The active rectifier, which is also known as the boost power factor corrector (PFC), is constructed from a full bridge rectifier and a boost converter. The objective of the circuit is to produce a regulated output DC voltage while drawing a unity power factor, sinusoidal current from the mains supply. To achieve this, the boost converter must be switched in such a way to produce the sinusoidal current. Therefore the average inductor current must have the waveform shape of a rectified (absolute) sinusoid. The next three applets demonstrate 3 different control methods to generate the switching signal to produce the sinusoidal current. These are the discontinuous conduction, critical conduction and continuous conduction methods.

In this applet the discontinuous conduction method is investigated.
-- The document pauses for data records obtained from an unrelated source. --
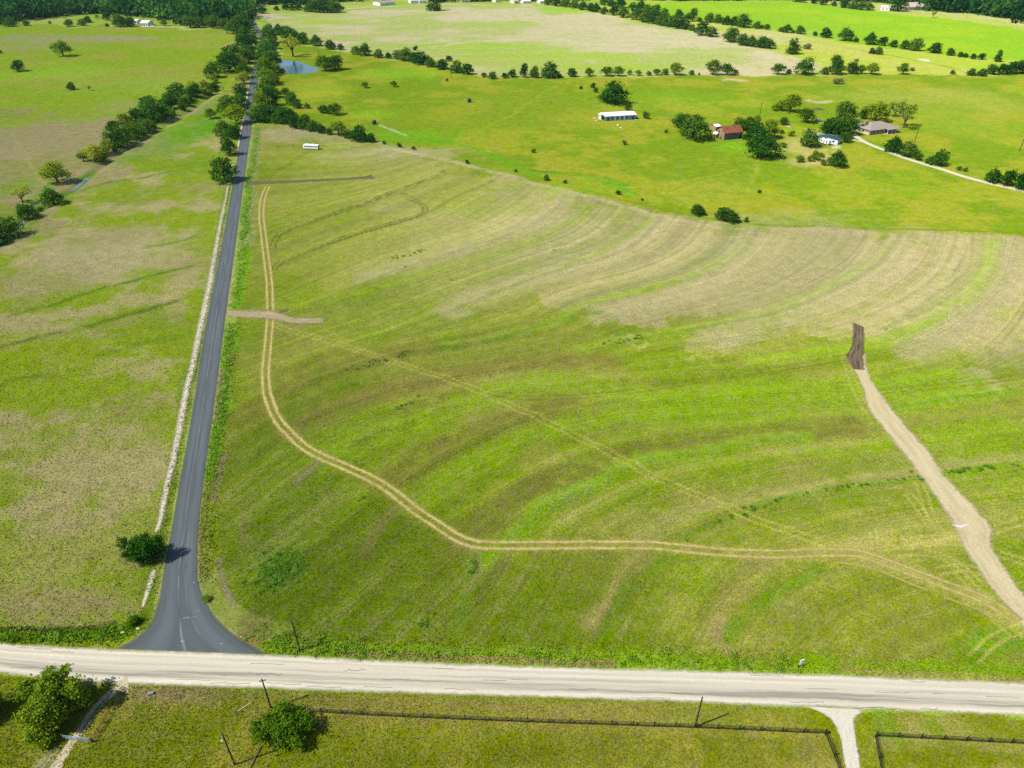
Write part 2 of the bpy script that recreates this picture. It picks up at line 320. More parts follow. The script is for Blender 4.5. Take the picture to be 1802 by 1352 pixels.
KCURVES = [cat(W(p), n=6) for p in [
 [(430, 330), (470, 328), (560, 316), (660, 305), (740, 283)],
 [(425, 440), (490, 410), (560, 385), (640, 358), (700, 335), (760, 312), (790, 298)],
 [(420, 500), (483, 470), (600, 420), (700, 390), (745, 375), (800, 345), (860, 320), (885, 306)],
 [(410, 590), (560, 530), (689, 478), (813, 439), (906, 408), (968, 374), (998, 334)],
 [(395, 680), (560, 620), (700, 580), (828, 530), (906, 498), (1000, 467), (1050, 455), (1115, 425), (1165, 375)],
 [(385, 770), (493, 700), (600, 650), (750, 615), (960, 580), (1030, 540), (1100, 520), (1193, 496), (1264, 468), (1306, 435), (1328, 396)],
 [(375, 860), (500, 760), (600, 715), (740, 672), (960, 635), (1100, 599), (1240, 571), (1357, 548), (1427, 522), (1497, 487), (1544, 454), (1578, 405)],
 [(370, 970), (520, 850), (640, 775), (760, 725), (960, 680), (1150, 660), (1300, 645), (1450, 618), (1521, 604), (1591, 585), (1661, 552), (1717, 510), (1745, 473), (1757, 408)],
 [(400, 1060), (560, 950), (700, 850), (800, 795), (937, 735), (1100, 705), (1300, 695), (1550, 680), (1700, 640), (1790, 560), (1850, 440)],
 [(540, 1125), (690, 1000), (800, 920), (893, 860), (1003, 800), (1148, 765), (1300, 750), (1500, 730), (1850, 670)],
 [(740, 1140), (850, 1030), (900, 950), (941, 904), (1003, 867), (1128, 813), (1314, 780), (1500, 760), (1850, 725)],
 [(1030, 1150), (1080, 1060), (1120, 990), (1210, 930), (1314, 895), (1500, 850), (1850, 810)],
 [(1245, 1160), (1290, 1080), (1340, 1010), (1420, 970), (1600, 930), (1850, 895)],
 [(1450, 1175), (1520, 1100), (1650, 1050), (1850, 990)]]]
TAN = (186, 174, 128); DRY = (170, 160, 100); LIME = (150, 190, 24); GRN = (118, 156, 22); OLV = (108, 130, 22); BRN = (138, 134, 58); YEL = (186, 182, 90)
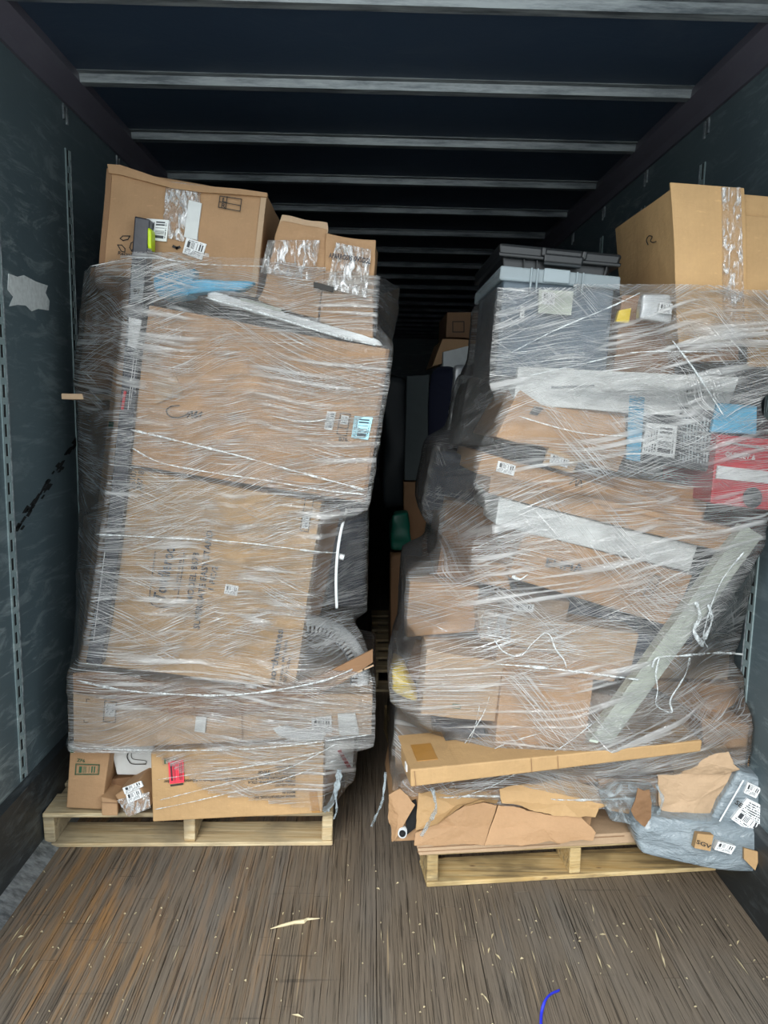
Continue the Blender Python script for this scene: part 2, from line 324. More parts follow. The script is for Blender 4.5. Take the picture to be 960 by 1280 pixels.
    def line(s, name, pts, wpx, m='ink', off=.005, closed=False):
        vs, fs = [], []
        P_ = [s.f(x, y, off) for x, y in pts]
        if closed: P_.append(P_[0])
        hw = wpx * .5 * s.TL.y / F
        for a, b in zip(P_[:-1], P_[1:]):
            d = (b - a).normalized(); q = d.cross(s.nrm) * hw; k = len(vs); e = d * hw
            vs += [a - q - e, b - q + e, b + q + e, a + q - e]; fs.append((k, k + 1, k + 2, k + 3))
        return mesh_obj(name, vs, fs, m, s.o, P_[0])
    def text(s, txt, p0, p1, m='ink', off=.005, hpx=None, name='printed_text'):
        a, b = s.f(*p0, off), s.f(*p1, off); text_at(txt, a, b, s.nrm, m, s.o, hpx * s.TL.y / F if hpx else None, name)
def text_at(txt, a, b, nrm, m, parent, h=None, name='printed_text', flip=False):
    cu = bpy.data.curves.new('lettering', 'FONT'); cu.body = txt; cu.size = 1; cu.offset = .018; cu.resolution_u = 2; cu.materials.append(M[m])
    o = bpy.data.objects.new(name, cu); COL.objects.link(o)
    if parent is not None: o.parent = parent
    TEXTS.append((o, a, b, nrm, h, parent, -1 if flip else 1))
def finish_texts():
    bpy.context.view_layer.update(); dg = bpy.context.evaluated_depsgraph_get()
    for o, a, b, nrm, h, par, fl in TEXTS:
        w = max(o.dimensions.x, .01); X = (b - a); L = X.length; X.normalize(); Yv = nrm.cross(X).normalized() * fl
        sx = L / w; sy = (h / .72) if h else sx
        me = bpy.data.meshes.new_from_object(o.evaluated_get(dg)); nm = o.name.split('.')[0]
        me.transform(Matrix(((X.x * sx, Yv.x * sy, nrm.x, 0), (X.y * sx, Yv.y * sy, nrm.y, 0), (X.z * sx, Yv.z * sy, nrm.z, 0), (0, 0, 0, 1))))
        q = bpy.data.objects.new(nm, me); COL.objects.link(q); q.location = a; q.parent = par; q.matrix_parent_inverse = Matrix.Translation(-par.location)
        bpy.data.objects.remove(o)
def tube(name, pts, rad, m, parent=None, seg=8, flat=1., closed_caps=True, smooth=True, jitter=0., samp=1):
    vs, fs = [], []; n = len(pts); rads = rad if isinstance(rad, (list, tuple)) else [rad] * n; up0 = Vector((0, -1, .15)).normalized()
    for i, q in enumerate(pts):
        d = (pts[min(i + 1, n - 1)] - pts[max(i - 1, 0)]).normalized(); s_ = d.cross(up0)
        s_ = s_.normalized() if s_.length > 1e-4 else Vector((1, 0, 0)); t_ = s_.cross(d).normalized()
        for k in range(seg):
            a = 2 * math.pi * k / seg; rr = rads[i] * (1 + (R.random() - .5) * jitter)
            vs.append(q + s_ * math.cos(a) * rr + t_ * math.sin(a) * rr * flat)
    for i in range(n - 1):
        for k in range(seg):
            a, b = i * seg + k, i * seg + (k + 1) % seg; fs.append((a, b, b + seg, a + seg))
    if closed_caps: fs.append(tuple(range(seg - 1, -1, -1))); fs.append(tuple((n - 1) * seg + k for k in range(seg)))
    return mesh_obj(name, vs, fs, m, parent, pts[0], smooth)
def spline(pts, k=6):
    out = []; n = len(pts)
    for i in range(n - 1):
        p0, p1, p2, p3 = pts[max(i - 1, 0)], pts[i], pts[i + 1], pts[min(i + 2, n - 1)]
        for j in range(k):
            t_ = j / k; out.append(.5 * ((2 * p1) + (p2 - p0) * t_ + (2 * p0 - 5 * p1 + 4 * p2 - p3) * t_ ** 2 + (3 * p1 - p0 - 3 * p2 + p3) * t_ ** 3))
    out.append(pts[-1]); return out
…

Discontinuous conduction means that the inductor current must always start from and return to 0A during each switching interval. If this occurs then the peak value of the inductor current is then dependent on the magnitude of the voltage at the output of the bridge rectifier, which is a rectified sinusoidal. Therefore the average inductor current also has a rectified sinusoidal shape, which leads to a sinusoidal input current. In a practical implementation of the active rectifier the filtering of the input current would be performed by an EMI filter (not shown) to produce the smooth average current waveform.

The circuit values and operating parameters, such as switching frequency, must be calculated to ensure that discontinuous conduction is maintained for all operating conditions. If the circuit goes into continuous conduction then the average inductor current does not have a sinusoidal shape. With this applet the parameters can be changed such that continuous conduction is occurs and the resulting current waveform can be viewed.

The switching frequency of the discontinuous conduction PFC is constant, and therefore it is more straightforward to design an appropriate EMI filter. The output voltage level is controlled by adjusting the duty cycle of the switching, however if the duty cycle is increased too much then continuous conduction occurs.

• Use the red timeline to shift the operating time point and view the current paths.
• Change the duty cycle by moving the red dot on the switching signal. Increase the duty cycle and observe the output DC voltage. What happens to the average inductor current when continuous conduction occurs?
• Adjust the switching frequency and the inductor value and observe the influence on the inductor current waveform.
• Change the input AC voltage magnitude and the load resistor value. Observe the change in the inductor current.
• Note the output DC voltage level. Now adjust the load resistor value and then use duty cycle to return the output DC voltage level back to the original level. Is the boost PFC still operating with discontinuous conduction?